Chevy to the Levee: New Clean Car Standards Mean Less Pollution to Fuel Extreme Weather

David Doniger’s Blog

Chevy to the Levee: New Clean Car Standards Mean Less Pollution to Fuel Extreme Weather

Posted August 28, 2012 in Curbing Pollution, Moving Beyond Oil, Solving Global Warming, U.S. Law and Policy

The Obama administration’s new clean car standards mean you’ll save money at the fuel pump while your car pumps out less carbon pollution to fuel dangerous climate change and extreme weather.

Our cars, SUVs, and light trucks account for 20 percent of America’s heat-trapping carbon pollution – second only to our power plants.  Unrestricted carbon pollution is driving up temperatures and fueling increasingly extreme weather – heat waves and drought, storms and floods – with staggering costs to life, limb, and property.

The standards issued jointly today by the EPA and the Transportation Department are the second round of standards issued under President Obama’s historic clean car agreements.  Together they will double new vehicles’ miles per gallon between 2012 and 2025 and cut their carbon pollution in half.

That’s the biggest step the federal government has ever taken to cut our oil dependence and our carbon pollution.

Everybody wins.  You’ll keep more of your hard-earned money – up to $8000 over the life of your car – and sharply cut your carbon footprint.  You’ll help keep billions of American dollars here at home instead of shipping them abroad for foreign oil.  And you’ll help rebuild America’s auto industry and create thousands of good-paying manufacturing jobs here at home.

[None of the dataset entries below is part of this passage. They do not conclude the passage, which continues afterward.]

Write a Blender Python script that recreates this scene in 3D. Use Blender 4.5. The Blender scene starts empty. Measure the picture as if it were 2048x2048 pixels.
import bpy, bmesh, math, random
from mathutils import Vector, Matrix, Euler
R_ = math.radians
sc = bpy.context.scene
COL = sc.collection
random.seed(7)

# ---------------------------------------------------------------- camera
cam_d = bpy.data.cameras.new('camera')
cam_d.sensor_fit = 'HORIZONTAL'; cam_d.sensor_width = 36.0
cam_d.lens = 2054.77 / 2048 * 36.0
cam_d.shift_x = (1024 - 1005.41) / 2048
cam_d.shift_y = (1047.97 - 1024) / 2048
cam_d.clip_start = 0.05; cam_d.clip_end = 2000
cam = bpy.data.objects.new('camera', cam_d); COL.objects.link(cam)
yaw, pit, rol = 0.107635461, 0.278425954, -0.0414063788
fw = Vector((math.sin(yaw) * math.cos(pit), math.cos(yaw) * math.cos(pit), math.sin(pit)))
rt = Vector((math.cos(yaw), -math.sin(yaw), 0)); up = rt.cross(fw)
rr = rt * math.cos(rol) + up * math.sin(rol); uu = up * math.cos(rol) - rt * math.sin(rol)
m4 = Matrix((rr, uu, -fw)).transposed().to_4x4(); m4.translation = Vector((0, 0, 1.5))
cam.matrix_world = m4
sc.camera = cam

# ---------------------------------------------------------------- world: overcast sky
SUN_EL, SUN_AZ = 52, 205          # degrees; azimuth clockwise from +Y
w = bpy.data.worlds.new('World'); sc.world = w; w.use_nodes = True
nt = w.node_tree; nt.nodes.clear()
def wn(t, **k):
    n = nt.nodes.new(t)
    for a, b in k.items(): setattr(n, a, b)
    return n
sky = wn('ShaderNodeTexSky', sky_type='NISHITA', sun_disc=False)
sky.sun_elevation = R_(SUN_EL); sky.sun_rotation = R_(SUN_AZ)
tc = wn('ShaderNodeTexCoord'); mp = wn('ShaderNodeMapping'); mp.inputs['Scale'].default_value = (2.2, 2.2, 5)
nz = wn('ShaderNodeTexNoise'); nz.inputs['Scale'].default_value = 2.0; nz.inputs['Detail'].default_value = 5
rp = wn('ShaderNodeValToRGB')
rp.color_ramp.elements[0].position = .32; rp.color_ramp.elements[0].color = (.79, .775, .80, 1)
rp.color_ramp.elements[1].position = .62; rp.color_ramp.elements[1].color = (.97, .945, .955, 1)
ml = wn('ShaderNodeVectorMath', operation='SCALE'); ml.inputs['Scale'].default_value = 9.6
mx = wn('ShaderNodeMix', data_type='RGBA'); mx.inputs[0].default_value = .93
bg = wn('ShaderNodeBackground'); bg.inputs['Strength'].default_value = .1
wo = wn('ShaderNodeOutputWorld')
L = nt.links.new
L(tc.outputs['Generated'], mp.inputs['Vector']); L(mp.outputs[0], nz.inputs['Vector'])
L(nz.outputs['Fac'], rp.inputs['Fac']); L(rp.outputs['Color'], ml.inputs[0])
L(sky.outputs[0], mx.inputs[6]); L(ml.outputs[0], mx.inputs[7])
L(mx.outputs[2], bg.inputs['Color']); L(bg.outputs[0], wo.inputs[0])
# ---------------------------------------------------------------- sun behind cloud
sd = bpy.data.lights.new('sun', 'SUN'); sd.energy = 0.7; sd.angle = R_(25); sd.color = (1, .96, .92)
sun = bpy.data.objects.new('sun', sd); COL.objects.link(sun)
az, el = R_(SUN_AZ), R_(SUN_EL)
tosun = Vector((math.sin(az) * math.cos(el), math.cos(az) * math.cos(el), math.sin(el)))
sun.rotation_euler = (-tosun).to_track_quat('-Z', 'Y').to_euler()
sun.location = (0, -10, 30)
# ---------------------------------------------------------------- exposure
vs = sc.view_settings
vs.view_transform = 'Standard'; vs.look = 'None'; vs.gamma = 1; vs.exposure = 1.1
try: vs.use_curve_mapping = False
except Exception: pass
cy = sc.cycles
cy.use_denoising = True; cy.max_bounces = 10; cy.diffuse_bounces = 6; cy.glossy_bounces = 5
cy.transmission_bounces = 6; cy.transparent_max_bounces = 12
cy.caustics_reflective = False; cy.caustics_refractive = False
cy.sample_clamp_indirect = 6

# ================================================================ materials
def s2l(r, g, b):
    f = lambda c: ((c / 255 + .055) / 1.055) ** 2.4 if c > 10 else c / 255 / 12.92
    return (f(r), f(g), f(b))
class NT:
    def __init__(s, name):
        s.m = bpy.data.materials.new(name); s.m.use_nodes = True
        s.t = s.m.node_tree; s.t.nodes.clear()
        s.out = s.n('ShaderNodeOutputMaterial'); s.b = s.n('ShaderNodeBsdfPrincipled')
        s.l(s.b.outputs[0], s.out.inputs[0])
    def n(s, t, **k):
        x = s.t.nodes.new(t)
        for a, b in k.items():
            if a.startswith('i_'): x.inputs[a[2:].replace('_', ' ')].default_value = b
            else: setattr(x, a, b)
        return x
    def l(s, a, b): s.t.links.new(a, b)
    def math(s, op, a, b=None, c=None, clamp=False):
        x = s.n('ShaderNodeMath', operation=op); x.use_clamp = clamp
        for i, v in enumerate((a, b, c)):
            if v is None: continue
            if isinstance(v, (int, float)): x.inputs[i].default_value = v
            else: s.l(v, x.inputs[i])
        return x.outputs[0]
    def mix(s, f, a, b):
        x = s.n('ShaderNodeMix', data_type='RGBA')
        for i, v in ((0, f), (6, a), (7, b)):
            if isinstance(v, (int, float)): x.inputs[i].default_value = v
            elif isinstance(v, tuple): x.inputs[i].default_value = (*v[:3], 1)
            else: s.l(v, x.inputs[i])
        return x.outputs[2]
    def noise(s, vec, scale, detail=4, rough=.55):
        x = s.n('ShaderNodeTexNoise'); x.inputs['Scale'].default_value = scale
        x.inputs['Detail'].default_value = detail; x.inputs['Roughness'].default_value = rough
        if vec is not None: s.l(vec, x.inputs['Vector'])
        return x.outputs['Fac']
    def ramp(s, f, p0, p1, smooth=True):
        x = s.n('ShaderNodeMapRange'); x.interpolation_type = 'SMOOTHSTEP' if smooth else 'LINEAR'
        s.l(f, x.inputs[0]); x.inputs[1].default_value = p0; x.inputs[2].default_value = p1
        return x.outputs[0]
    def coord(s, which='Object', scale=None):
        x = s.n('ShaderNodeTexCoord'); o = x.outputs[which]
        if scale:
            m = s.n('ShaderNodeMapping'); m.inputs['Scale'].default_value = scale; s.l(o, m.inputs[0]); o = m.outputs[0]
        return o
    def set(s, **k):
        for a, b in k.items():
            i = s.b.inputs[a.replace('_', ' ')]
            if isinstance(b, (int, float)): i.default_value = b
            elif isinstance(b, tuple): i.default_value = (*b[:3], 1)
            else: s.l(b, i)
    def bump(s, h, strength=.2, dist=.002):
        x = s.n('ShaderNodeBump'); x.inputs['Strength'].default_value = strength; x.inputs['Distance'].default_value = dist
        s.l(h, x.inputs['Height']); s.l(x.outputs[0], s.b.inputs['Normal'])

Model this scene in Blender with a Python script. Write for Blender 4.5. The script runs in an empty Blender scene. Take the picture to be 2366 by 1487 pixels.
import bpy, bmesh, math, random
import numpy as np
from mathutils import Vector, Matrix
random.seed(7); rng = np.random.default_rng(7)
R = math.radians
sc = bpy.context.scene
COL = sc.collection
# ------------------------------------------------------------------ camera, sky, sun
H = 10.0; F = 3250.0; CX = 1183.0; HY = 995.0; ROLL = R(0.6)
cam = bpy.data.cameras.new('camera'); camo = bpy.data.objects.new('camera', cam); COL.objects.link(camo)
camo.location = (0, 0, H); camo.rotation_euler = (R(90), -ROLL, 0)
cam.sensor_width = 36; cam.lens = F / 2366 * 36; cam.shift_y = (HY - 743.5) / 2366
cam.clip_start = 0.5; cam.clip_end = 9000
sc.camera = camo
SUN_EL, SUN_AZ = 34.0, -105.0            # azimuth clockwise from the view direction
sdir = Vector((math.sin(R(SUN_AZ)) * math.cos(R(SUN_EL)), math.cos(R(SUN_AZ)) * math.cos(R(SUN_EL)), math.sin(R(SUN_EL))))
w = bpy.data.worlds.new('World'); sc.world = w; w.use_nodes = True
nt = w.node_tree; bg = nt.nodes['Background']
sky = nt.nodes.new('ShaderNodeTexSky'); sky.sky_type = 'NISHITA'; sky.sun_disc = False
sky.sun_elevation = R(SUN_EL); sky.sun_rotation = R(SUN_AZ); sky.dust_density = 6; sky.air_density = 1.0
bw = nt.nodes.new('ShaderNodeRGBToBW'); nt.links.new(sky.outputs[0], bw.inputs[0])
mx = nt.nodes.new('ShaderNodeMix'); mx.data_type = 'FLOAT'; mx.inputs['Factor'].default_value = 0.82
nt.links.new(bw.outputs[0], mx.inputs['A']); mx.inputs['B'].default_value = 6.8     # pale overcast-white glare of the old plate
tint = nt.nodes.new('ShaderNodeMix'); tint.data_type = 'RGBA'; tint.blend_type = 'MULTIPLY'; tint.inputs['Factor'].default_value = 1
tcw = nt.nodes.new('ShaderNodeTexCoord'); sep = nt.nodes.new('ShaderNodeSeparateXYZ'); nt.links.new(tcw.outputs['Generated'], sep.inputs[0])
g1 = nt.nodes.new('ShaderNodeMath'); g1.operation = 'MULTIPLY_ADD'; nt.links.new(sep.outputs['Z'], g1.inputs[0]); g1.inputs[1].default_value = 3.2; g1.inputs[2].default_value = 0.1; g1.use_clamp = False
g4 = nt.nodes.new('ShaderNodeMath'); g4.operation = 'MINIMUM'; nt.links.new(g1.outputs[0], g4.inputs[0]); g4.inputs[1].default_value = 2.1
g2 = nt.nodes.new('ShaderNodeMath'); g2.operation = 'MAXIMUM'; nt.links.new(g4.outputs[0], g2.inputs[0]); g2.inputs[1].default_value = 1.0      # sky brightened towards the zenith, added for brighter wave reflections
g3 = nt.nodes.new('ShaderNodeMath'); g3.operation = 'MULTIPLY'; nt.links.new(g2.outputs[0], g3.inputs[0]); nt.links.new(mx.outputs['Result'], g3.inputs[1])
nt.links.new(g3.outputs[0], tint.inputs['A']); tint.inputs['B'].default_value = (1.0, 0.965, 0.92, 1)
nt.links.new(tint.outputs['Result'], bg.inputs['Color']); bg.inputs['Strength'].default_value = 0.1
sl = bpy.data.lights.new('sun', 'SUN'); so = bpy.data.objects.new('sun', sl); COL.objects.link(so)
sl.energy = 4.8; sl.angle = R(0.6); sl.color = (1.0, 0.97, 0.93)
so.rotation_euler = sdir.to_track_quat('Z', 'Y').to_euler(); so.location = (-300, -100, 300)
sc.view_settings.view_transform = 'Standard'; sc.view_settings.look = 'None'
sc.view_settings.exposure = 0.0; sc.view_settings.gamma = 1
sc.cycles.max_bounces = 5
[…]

The clean car standards come as Hurricane Isaac rumbles towards New Orleans tomorrow, seven years to the day after Hurricane Katrina, threatening to dump 6 to 12 inches of rain and cause storm surges of 6 to 12 feet.

Isaac is just the latest manifestation of 2012’s extreme weather – a year already marked by drought, fire, and flood.  Scientists tell us carbon-fueled climate change means stronger storms, including stronger hurricanes.  It means heavier rainfalls, flooding, and higher coastal storm surges.  Storms take lives and cause billions of dollars in property damage.

If we want to keep these extreme weather trends from ever worsening, we’ve got to clean up the carbon pollution from America’s cars, power plants, and other big polluters.

Today’s clean car standards are a huge step forward.